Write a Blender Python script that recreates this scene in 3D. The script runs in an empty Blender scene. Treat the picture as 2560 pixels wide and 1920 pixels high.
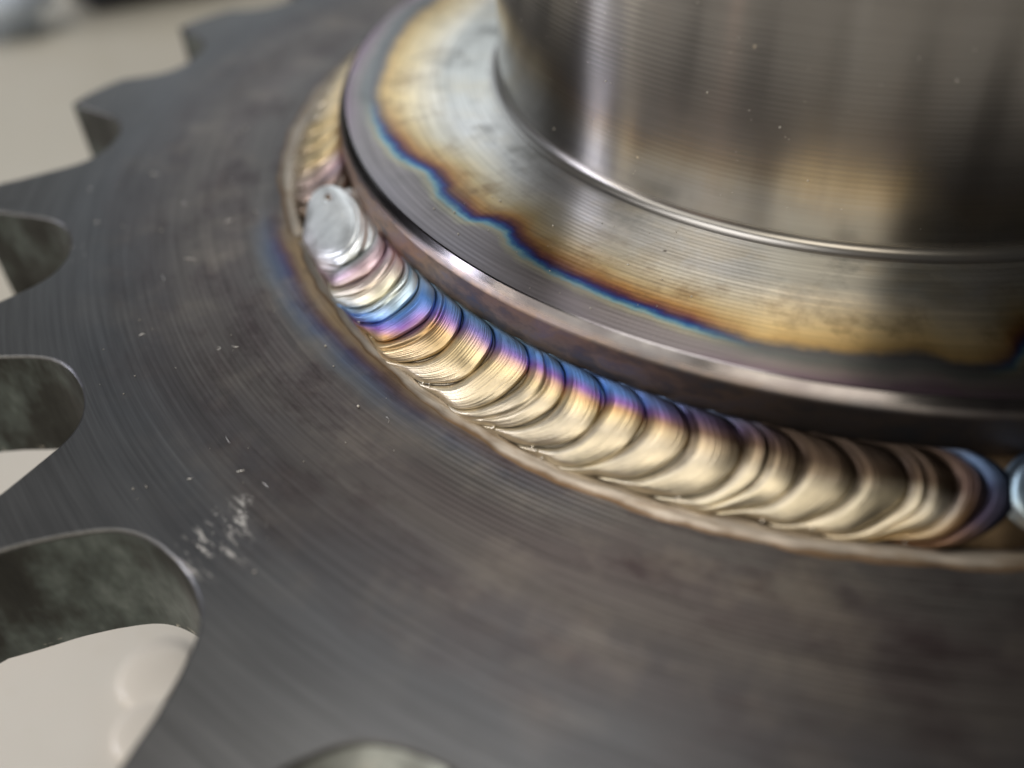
import bpy, math, random
import numpy as np
from mathutils import Vector, Matrix

random.seed(7); rng = np.random.default_rng(7)
sc = bpy.context.scene
col = sc.collection
R = 0.040                      # metres: radius at which the weld meets the plate
rad = math.radians

# ------------------------------------------------------------------ camera
cam_d = bpy.data.cameras.new('camera'); cam = bpy.data.objects.new('camera', cam_d); col.objects.link(cam)
fw = Vector((-0.26774527, 0.69213742, -0.6702673)); rt = Vector((0.94315767, 0.3304408, -0.03553144)); up = rt.cross(fw)
cam.matrix_world = Matrix(((rt.x, up.x, -fw.x, 0), (rt.y, up.y, -fw.y, -0.07001556), (rt.z, up.z, -fw.z, 0.03400348), (0, 0, 0, 1)))
cam_d.lens = 5.6; cam_d.sensor_width = 5.6 * 2560 / 2362.4; cam_d.sensor_fit = 'HORIZONTAL'
cam_d.clip_start = 0.002; cam_d.clip_end = 50
cam_d.dof.use_dof = True; cam_d.dof.focus_distance = 0.0505; cam_d.dof.aperture_fstop = 5.6 / 1.8
sc.camera = cam

# ------------------------------------------------------------------ world, lamps, exposure
w = bpy.data.worlds.new('World'); sc.world = w; w.use_nodes = True
w.node_tree.nodes['Background'].inputs[0].default_value = (1.0, 0.95, 0.88, 1)
w.node_tree.nodes['Background'].inputs[1].default_value = 0.03
sc.view_settings.view_transform = 'Standard'; sc.view_settings.look = 'None'
sc.view_settings.exposure = 0; sc.view_settings.gamma = 1

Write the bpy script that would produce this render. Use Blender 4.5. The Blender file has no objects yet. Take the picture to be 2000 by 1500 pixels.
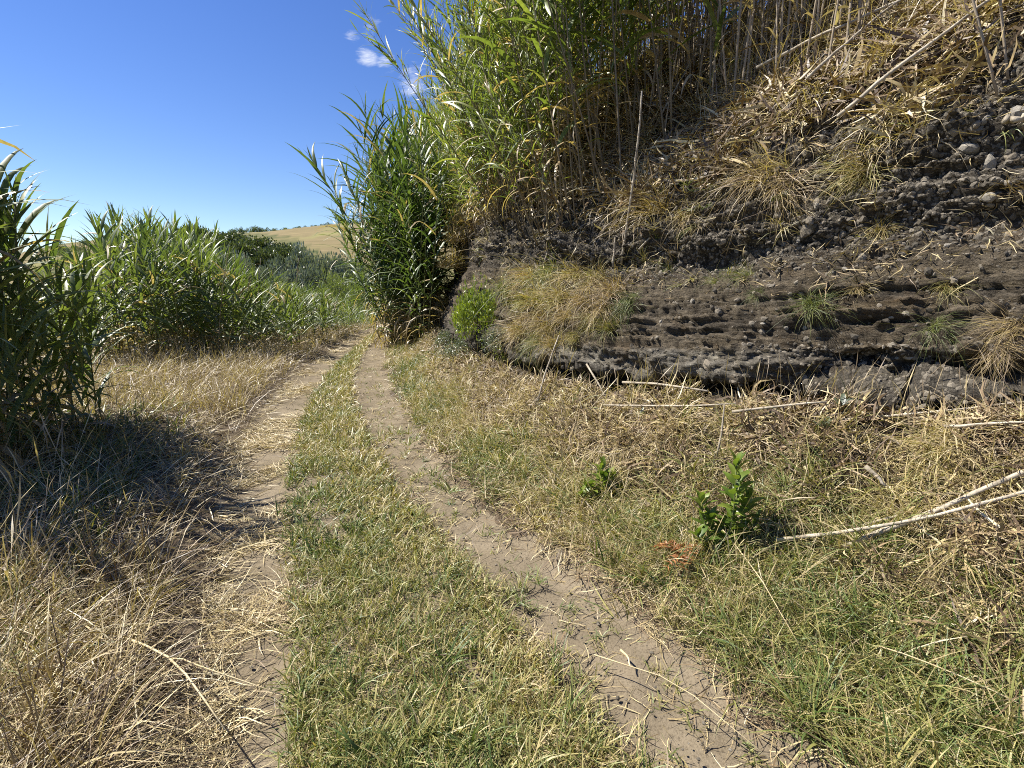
import bpy, math, random
import numpy as np
from mathutils import Vector, Matrix
from mathutils.bvhtree import BVHTree

SC = bpy.context.scene
COL = SC.collection
RNG = np.random.default_rng(11)
random.seed(5)
R = math.radians

# ------------------------------------------------------------------ camera
CAM_H, PITCH, FPX = 1.6, R(11.03), 1000.0
cam = bpy.data.cameras.new('camera')
cam.sensor_width = 36.0; cam.lens = 18.0
cam.clip_start = 0.05; cam.clip_end = 6000
cam_ob = bpy.data.objects.new('camera', cam); COL.objects.link(cam_ob)
cam_ob.location = (0, 0, CAM_H)
cam_ob.rotation_euler = (math.pi/2 - PITCH, 0, 0)
SC.camera = cam_ob

# ------------------------------------------------------------------ sky, sun, exposure
SUN_EL, SUN_AZ = R(53), R(-77)           # azimuth clockwise from +Y
SUN_DIR = Vector((math.sin(SUN_AZ)*math.cos(SUN_EL), math.cos(SUN_AZ)*math.cos(SUN_EL), math.sin(SUN_EL)))
sun = bpy.data.lights.new('sun', 'SUN'); sun.energy = 5.0; sun.angle = R(0.53); sun.color = (1.0, 0.95, 0.86)
sun_ob = bpy.data.objects.new('sun', sun); COL.objects.link(sun_ob)
sun_ob.rotation_euler = SUN_DIR.to_track_quat('Z', 'Y').to_euler()

def build_world():
    w = bpy.data.worlds.new('World'); SC.world = w; w.use_nodes = True
    nt = w.node_tree; nt.nodes.clear()
    N = nt.nodes.new; L = nt.links.new
    w.cycles.sampling_method = 'MANUAL'; w.cycles.sample_map_resolution = 256
    out = N('ShaderNodeOutputWorld'); bg = N('ShaderNodeBackground'); bg.inputs[1].default_value = 0.077
    sky = N('ShaderNodeTexSky'); sky.sky_type = 'NISHITA'; sky.sun_disc = False
    sky.sun_elevation = SUN_EL; sky.sun_rotation = SUN_AZ
    sky.altitude = 0; sky.air_density = 1.0; sky.dust_density = 0.0; sky.ozone_density = 3.5
    hs = N('ShaderNodeHueSaturation'); hs.inputs['Saturation'].default_value = 1.22; hs.inputs['Hue'].default_value = 0.517
    L(sky.outputs[0], hs.inputs['Color'])
    # thin fair-weather wisps
    tc = N('ShaderNodeTexCoord')
    mp = N('ShaderNodeMapping'); mp.inputs['Scale'].default_value = (.55, 1.0, 1.7); mp.inputs['Rotation'].default_value = (0, R(-28), 0)
    L(tc.outputs['Generated'], mp.inputs[0])
    n1 = N('ShaderNodeTexNoise'); n1.inputs['Scale'].default_value = 15; n1.inputs['Detail'].default_value = 8; n1.inputs['Roughness'].default_value = .68
    n1.inputs['Distortion'].default_value = .35
    L(mp.outputs[0], n1.inputs['Vector'])
    n2 = N('ShaderNodeTexNoise'); n2.inputs['Scale'].default_value = 2.1; n2.inputs['Detail'].default_value = 2
    L(tc.outputs['Generated'], n2.inputs['Vector'])
    # bank of wisps low over the ridge ahead, thinning away from it
    tot = None
    for (px, py, rad, amp) in ((800, 150, .085, 1.08), (760, 130, .06, 1.1), (720, 110, .055, 1.05), (728, 66, .05, .9), (688, 75, .04, .85), (690, 215, .045, .7), (800, 300, .09, .72), (880, 210, .10, .85), (730, 310, .05, .6), (1000, 250, .25, .7)):
        v = pix_dir(px, py)
        d = N('ShaderNodeVectorMath'); d.operation = 'DISTANCE'; d.inputs[1].default_value = v
        nn = N('ShaderNodeVectorMath'); nn.operation = 'NORMALIZE'; L(tc.outputs['Generated'], nn.inputs[0]); L(nn.outputs[0], d.inputs[0])
        mr = N('ShaderNodeMapRange'); mr.interpolation_type = 'SMOOTHSTEP'
        mr.inputs[1].default_value = rad; mr.inputs[2].default_value = 0; mr.inputs[3].default_value = 0; mr.inputs[4].default_value = amp
        L(d.outputs['Value'], mr.inputs[0])
        if tot is None: tot = mr.outputs[0]
        else:
            m = N('ShaderNodeMath'); m.operation = 'MAXIMUM'; L(tot, m.inputs[0]); L(mr.outputs[0], m.inputs[1]); tot = m.outputs[0]
    g = N('ShaderNodeMapRange'); g.inputs[1].default_value = .62; g.inputs[2].default_value = .8; g.inputs[4].default_value = .5
    L(n2.outputs[0], g.inputs[0])
    mx = N('ShaderNodeMath'); mx.operation = 'MAXIMUM'; L(tot, mx.inputs[0]); L(g.outputs[0], mx.inputs[1])
    a = N('ShaderNodeMath'); a.operation = 'MULTIPLY_ADD'; a.inputs[1].default_value = .42; a.inputs[2].default_value = -.30
    L(mx.outputs[0], a.inputs[0])
    b = N('ShaderNodeMath'); b.operation = 'ADD'; L(a.outputs[0], b.inputs[0]); L(n1.outputs[0], b.inputs[1])
    c = N('ShaderNodeMapRange'); c.interpolation_type = 'SMOOTHSTEP'; c.inputs[1].default_value = .47; c.inputs[2].default_value = .72; c.inputs[4].default_value = .8
    L(b.outputs[0], c.inputs[0])
    mixc = N('ShaderNodeMixRGB'); L(c.outputs[0], mixc.inputs[0]); L(hs.outputs[0], mixc.inputs[1]); mixc.inputs[2].default_value = (7.2, 7.5, 8.0, 1)
    L(mixc.outputs[0], bg.inputs[0]); L(bg.outputs[0], out.inputs[0])

def pix_dir(px, py):
    x = (px-1000)/FPX; v = (750-py)/FPX
    d = Vector((x, math.cos(PITCH)+v*math.sin(PITCH), -math.sin(PITCH)+v*math.cos(PITCH)))
    return d.normalized()
build_world()
SC.view_settings.view_transform = 'Standard'; SC.view_settings.look = 'None'
SC.view_settings.exposure = 0.95; SC.view_settings.gamma = 1.0; SC.view_settings.use_curve_mapping = False
cy = SC.cycles
cy.max_bounces = 4; cy.diffuse_bounces = 2; cy.glossy_bounces = 2; cy.transmission_bounces = 4; cy.transparent_max_bounces = 4
cy.use_denoising = False; cy.caustics_reflective = False; cy.caustics_refractive = False
cy.time_limit = 1000.0; cy.use_adaptive_sampling = False; cy.sample_clamp_indirect = 4.0
cy.pixel_filter_type = 'BLACKMAN_HARRIS'; cy.filter_width = 1.0

# ------------------------------------------------------------------ numpy noise
_perm = np.random.default_rng(3).permutation(256)
_perm = np.concatenate([_perm, _perm, _perm])
_g3 = np.random.default_rng(4).normal(size=(256, 3)); _g3 /= np.linalg.norm(_g3, axis=1)[:, None]
def pnoise(x, y, z=0.0):
    x, y, z = np.broadcast_arrays(np.asarray(x, float), np.asarray(y, float), np.asarray(z, float))
    xi, yi, zi = np.floor(x).astype(int), np.floor(y).astype(int), np.floor(z).astype(int)
    xf, yf, zf = x-xi, y-yi, z-zi
    f = lambda t: t*t*t*(t*(t*6-15)+10)
    u, v, w = f(xf), f(yf), f(zf)
    def gr(i, j, k):
        h = _perm[_perm[_perm[(xi+i) & 255]+((yi+j) & 255)]+((zi+k) & 255)]
        g = _g3[h]
        return g[..., 0]*(xf-i)+g[..., 1]*(yf-j)+g[..., 2]*(zf-k)
    l = lambda a, b, t: a+(b-a)*t
    return 1.5*l(l(l(gr(0,0,0), gr(1,0,0), u), l(gr(0,1,0), gr(1,1,0), u), v), l(l(gr(0,0,1), gr(1,0,1), u), l(gr(0,1,1), gr(1,1,1), u), v), w)
def fbm(x, y, z=0.0, o=4, g=.5):
    s = 0; a = 1.0; f = 1.0
    for i in range(o):
        s = s+a*pnoise(np.asarray(x)*f+i*7.3, np.asarray(y)*f+i*3.1, np.asarray(z)*f); a *= g; f *= 2.03
    return s
def sstep(a, b, x):
    t = np.clip((np.asarray(x, float)-a)/(b-a), 0, 1); return t*t*(3-2*t)

# ------------------------------------------------------------------ helpers
def tag(o, label=None, cat=None, group=None, kind=None):
    if label: o['label'] = label
    if cat: o['category'] = cat
    if group: o['group'] = group
    if kind: o['kind'] = kind
    return o
def empty(name, loc, rot=(0, 0, 0), scale=1.0):
    o = bpy.data.objects.new(name, None); COL.objects.link(o); o.location = loc; o.rotation_euler = rot
    o.scale = (scale,)*3; o.empty_display_size = .05
    return o
def add(name, me, parent=None, loc=None):
    o = bpy.data.objects.new(name, me); COL.objects.link(o)
    if parent is not None: o.parent = parent
    if loc is not None: o.location = loc
    return o
class MB:
    """collects vertices and faces with a few float attributes per vertex"""
    def __init__(s): s.v = []; s.f = []; s.a = {}; s.n = 0
    def add(s, V, F, **at):
        V = np.asarray(V, float).reshape(-1, 3)
        s.v.append(V); s.f += [tuple(i+s.n for i in f) for f in F]
        for k, x in at.items(): s.a.setdefault(k, []).append((s.n, np.broadcast_to(np.asarray(x, float), (len(V),))))
        s.n += len(V)
    def mesh(s, name, mats, smooth=True, fmat=None):
        me = bpy.data.meshes.new(name)
        V = np.concatenate(s.v) if s.v else np.zeros((0, 3))
        me.from_pydata(V.tolist(), [], s.f)
        for k, lst in s.a.items():
            arr = np.zeros(len(V), np.float32)
            for st, x in lst: arr[st:st+len(x)] = x
            me.attributes.new(k, 'FLOAT', 'POINT').data.foreach_set('value', arr)
        for m in (mats if isinstance(mats, (list, tuple)) else [mats]): me.materials.append(m)
        if smooth: me.polygons.foreach_set('use_smooth', np.ones(len(me.polygons), bool))
        if fmat is not None: me.polygons.foreach_set('material_index', fmat)
        me.update(); return me
def grid_mesh(name, P, mats, attrs=None):
    """P: (ni,nj,3) grid to a mesh, quickly"""
    ni, nj = P.shape[:2]
    idx = np.arange(ni*nj).reshape(ni, nj)
    q = np.stack([idx[:-1, :-1], idx[1:, :-1], idx[1:, 1:], idx[:-1, 1:]], -1).reshape(-1, 4)
    me = bpy.data.meshes.new(name)
    me.vertices.add(ni*nj); me.vertices.foreach_set('co', P.reshape(-1).astype(np.float32))
    me.loops.add(q.size); me.loops.foreach_set('vertex_index', q.reshape(-1).astype(np.int32))
    me.polygons.add(len(q)); me.polygons.foreach_set('loop_start', np.arange(0, q.size, 4, dtype=np.int32))
    me.update(calc_edges=True)
    me.polygons.foreach_set('use_smooth', np.ones(len(q), bool))
    for k, x in (attrs or {}).items():
        me.attributes.new(k, 'FLOAT', 'POINT').data.foreach_set('value', np.asarray(x, np.float32).reshape(-1))
    for m in (mats if isinstance(mats, (list, tuple)) else [mats]): me.materials.append(m)
    me.validate(); return me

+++

* **Problem statement**
Only the lines from the one containing "Write the bpy" down to the one containing "R = math.radians" should be copied, exactly and with both ends kept. Drop the pictures.

* **Result below**
Write the bpy script that would produce this render. Use Blender 4.5. The Blender file has no objects yet. Take the picture to be 2000 by 1500 pixels.
import bpy, math, random
import numpy as np
from mathutils import Vector, Matrix
from mathutils.bvhtree import BVHTree

SC = bpy.context.scene
COL = SC.collection
RNG = np.random.default_rng(11)
random.seed(5)
R = math.radians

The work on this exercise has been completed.